Japan’s trade balance was a surplus of 153.1 billion yen ($1 billion) in June, government data showed on Thursday. The print was softer than expectations for a surplus of 353.9 billion yen, but improved from the 638.6 billion yen deficit seen in the prior month.
Still, Japan’s exports shrank 0.5% year-on-year in June, against expectations for a rise of 0.5%. Exports shrank for a second consecutive month, reflecting the sustained impact of U.S. tariffs on key sectors, specifically automobiles and steel.
U.S. President Donald Trump earlier this year imposed a 25% tariff on all foreign automobiles, a move that stands to greatly impact Japan’s carmaking giants.

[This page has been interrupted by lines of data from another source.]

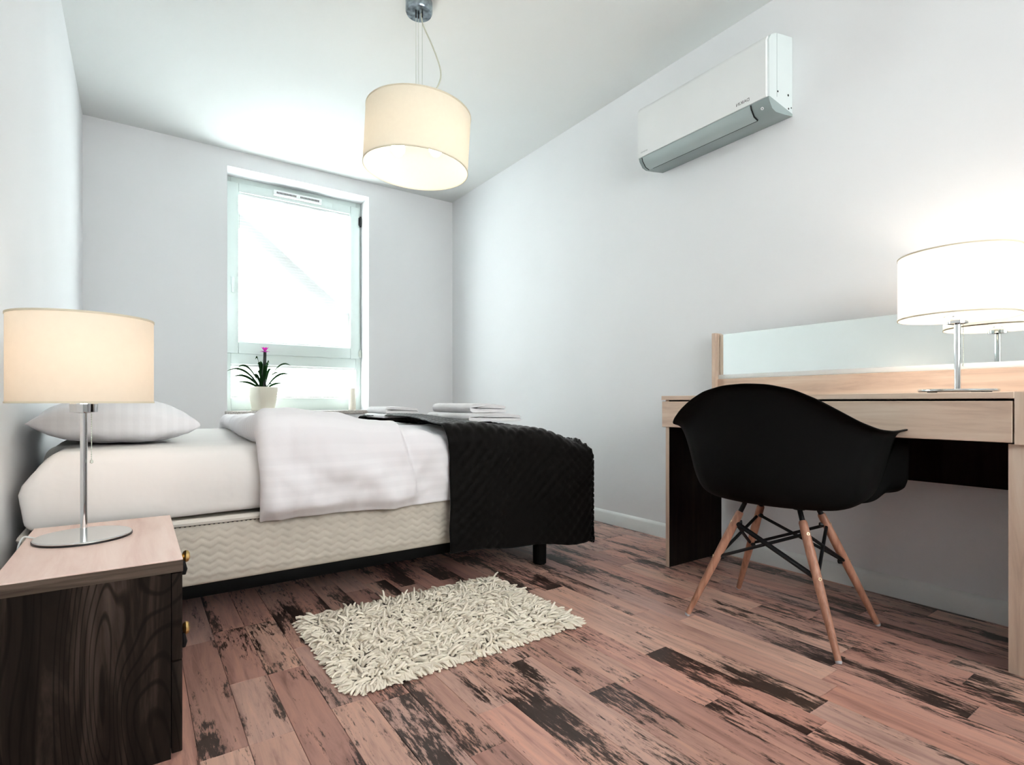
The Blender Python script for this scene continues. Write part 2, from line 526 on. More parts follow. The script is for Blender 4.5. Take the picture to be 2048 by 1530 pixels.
# ---- laminate strips, each a piece of its own
SW = 0.0919
plank_mesh = {}
def plank(width, length):
    key = (round(width, 4), round(length, 3))
    if key not in plank_mesh:
        bm = B(-width / 2 + 0.0004, width / 2 - 0.0004, -length / 2 + 0.0004, length / 2 - 0.0004, -0.004, 0.0)
        top = [e for e in bm.edges if all(v.co.z > -0.001 for v in e.verts)]
        bmesh.ops.bevel(bm, geom=top, offset=0.0007, segments=1, affect='EDGES')
        me = bpy.data.meshes.new('plank')
        bmesh.ops.recalc_face_normals(bm, faces=bm.faces)
        bm.to_mesh(me); bm.free()
        me.materials.append(M['plank'])
        plank_mesh[key] = me
    return plank_mesh[key]
rest = []
count = 0
FL = WLOC[floor.name]
prng = random.Random(21)
n = -13
while True:
    xa = 0.839 + SW * n
    xb = xa + SW
    n += 1
    if xb <= XL: continue
    if xa >= XR: break
    xa, xb = max(xa, XL), min(xb, XR)
    if xb - xa < 0.004: continue
    y = YF - prng.choice((0.0, 0.1, 0.2, 0.3))
    while y < YB:
        ln = prng.choice((0.30, 0.38, 0.46, 0.54, 0.62))
        ya, yb = y, y + ln
        y = yb
        ya2, yb2 = max(ya, YF), min(yb, YB)
        if yb2 - ya2 < 0.02: continue
        hidden_bed = ya2 > 2.35 and xb < 1.6
        if yb2 < 0.12 or hidden_bed or count >= 298:
            rest.append((xa, xb, ya2, yb2)); continue
        o = bpy.data.objects.new('plank', plank(xb - xa, yb2 - ya2))
        COL.objects.link(o)
        o.parent = floor
        o.location = Vector(((xa + xb) / 2, (ya2 + yb2) / 2, 0)) - FL
        count += 1
bm = bmesh.new()
for xa, xb, ya, yb in rest:
    box(bm, xa + 0.0004, xb - 0.0004, ya + 0.0004, yb - 0.0004, -0.004, 0.0)
obj('more_planks', bm, M['plank'], floor, kind='stuff', smooth=None)

# ---------------------------------------------------------------- window
YW = 4.495                                            # room-side face of the window frame
win = thing('window_1', (1.045, YW, OZ0), kind='structure')
bm = bmesh.new()
box(bm, OX0, 0.575, YW, YW + 0.07, OZ0, OZ1, 0.003)
box(bm, 1.520, OX1, YW, YW + 0.07, OZ0, OZ1, 0.003)
box(bm, 0.575, 1.520, YW, YW + 0.07, 2.345, OZ1, 0.003)
box(bm, 0.575, 1.520, YW, YW + 0.07, 1.02, 1.115, 0.003)
box(bm, 0.575, 1.520, YW, YW + 0.07, OZ0, 0.765, 0.003)
obj('frame', bm, M['upvc'], win)
bm = bmesh.new()
SY0, SY1 = YW - 0.018, YW + 0.05
box(bm, 0.547, 0.624, SY0, SY1, 1.098, 2.375, 0.006)
box(bm, 1.468, 1.545, SY0, SY1, 1.098, 2.375, 0.006)
box(bm, 0.624, 1.468, SY0, SY1, 2.308, 2.375, 0.006)
box(bm, 0.624, 1.468, SY0, SY1, 1.098, 1.185, 0.006)
sash = obj('sash', bm, M['upvc'], win)
obj('pane', B(0.620, 1.472, YW + 0.030, YW + 0.038, 1.180, 2.312), M['glass'], win, smooth=None)
obj('pane', B(0.572, 1.523, YW + 0.040, YW + 0.048, 0.760, 1.025), M['glass'], win, smooth=None)
bm = bmesh.new()
box(bm, 0.570, 0.596, SY0 - 0.012, SY0, 1.60, 1.67, 0.004)
box(bm, 0.573, 0.593, SY0 - 0.032, SY0 - 0.012, 1.545, 1.66, 0.006)
obj('handle', bm, M['upvc'], sash)
for za, zb, nm in ((2.215, 2.30, 'dark'), (1.11, 1.17, 'pale')):
    bm = bmesh.new()
    lathe(bm, [(0, za), (0.008, za), (0.008, zb), (0, zb)], 1.551, SY0 - 0.004, 10)
    box(bm, 1.536, 1.551, SY0 - 0.006, SY0 + 0.004, za + 0.01, zb - 0.01)
    obj('hinge', bm, M['black'] if nm == 'dark' else M['wire'], win)
vent = obj('vent', B(0.865, 1.225, SY0 - 0.030, SY0, 2.332, 2.372, 0.004), M['trim'], win)
bm = bmesh.new()
for g0 in (0.885, 1.060):
    for k in range(14):
        x = g0 + k * 0.0105
        box(bm, x, x + 0.0062, SY0 - 0.0312, SY0 - 0.0295, 2.343, 2.358)
obj('vent_slots', bm, M['slot'], vent, smooth=None)
# granite sill
obj('window_sill', B(0.512, 1.60, YB - 0.045, YW + 0.02, 0.642, OZ0, 0.003), M['granite'], win)

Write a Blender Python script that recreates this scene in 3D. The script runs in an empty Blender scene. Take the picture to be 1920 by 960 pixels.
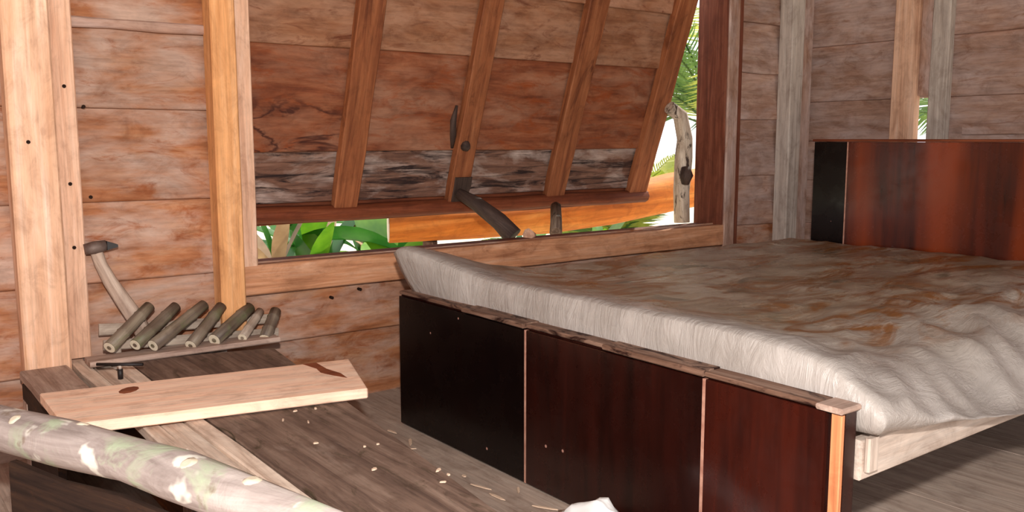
import bpy, bmesh, math, random
from mathutils import Vector, Matrix, noise, Euler
R = random.Random(7)
sc = bpy.context.scene
col = sc.collection

# ---------------------------------------------------------------- camera, sky, sun, flash, exposure
CAMZ = 1.0
PITCH = math.atan(220/1689.0)
YAW = math.radians(52.75)
cd = bpy.data.cameras.new('camera'); cd.sensor_width = 36.0; cd.lens = 36.0*1689/1920
cd.clip_start = 0.02; cd.clip_end = 300
cam = bpy.data.objects.new('camera', cd); col.objects.link(cam)
cam.location = (0, 0, CAMZ)
cam.rotation_euler = Euler((math.pi/2-PITCH, 0, YAW-math.pi/2), 'XYZ')
sc.camera = cam

w = bpy.data.worlds.new('sky'); sc.world = w; w.use_nodes = True
bg = w.node_tree.nodes['Background']
bg.inputs['Color'].default_value = (0.97, 0.97, 1.0, 1); bg.inputs['Strength'].default_value = 1.9

sd = bpy.data.lights.new('sun', 'SUN'); sd.energy = 4.5; sd.angle = math.radians(1.0); sd.color = (1, .93, .80)
sun = bpy.data.objects.new('sun', sd); col.objects.link(sun)
sun.rotation_euler = Vector((-.75, -.38, -.9)).to_track_quat('-Z', 'Y').to_euler()

fd = bpy.data.lights.new('camera_flash', 'POINT'); fd.energy = 300; fd.shadow_soft_size = 0.035; fd.color = (1.0, .955, .91)
fl = bpy.data.objects.new('camera_flash', fd); col.objects.link(fl); fl.location = (0.0, -0.02, 1.30)

vs = sc.view_settings
vs.view_transform = 'Standard'; vs.look = 'None'; vs.exposure = 0.0; vs.gamma = 1.0; vs.use_curve_mapping = False
sc.cycles.max_bounces = 6; sc.cycles.sample_clamp_indirect = 4

# ---------------------------------------------------------------- materials
def lin(c):
    return tuple(((x/255)/12.92 if x/255 <= .04045 else ((x/255+.055)/1.055)**2.4) for x in c) + (1,)
def nd(nt, t, **kw):
    n = nt.nodes.new(t)
    for k, v in kw.items(): setattr(n, k, v)
    return n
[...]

The country is a major exporter of autos to the United States.
Outside the U.S., demand in top market China was also seen cooling, as economic growth and consumer spending in the country came under pressure from U.S. tariffs.
Still, domestic Japanese demand showed some signs of recovery. Imports grew 0.2% year-on-year, faring much better than expectations for a 1.6% drop, while also improving substantially after a 7.7% slide in the prior session.
Japan now faces a 25% tariff on all exports to the U.S., effective August 1, with Tokyo still holding out for a trade deal with Washington. But negotiations between the two were seen falling through in recent weeks, as Japan demanded that it be exempt from all U.S. tariffs.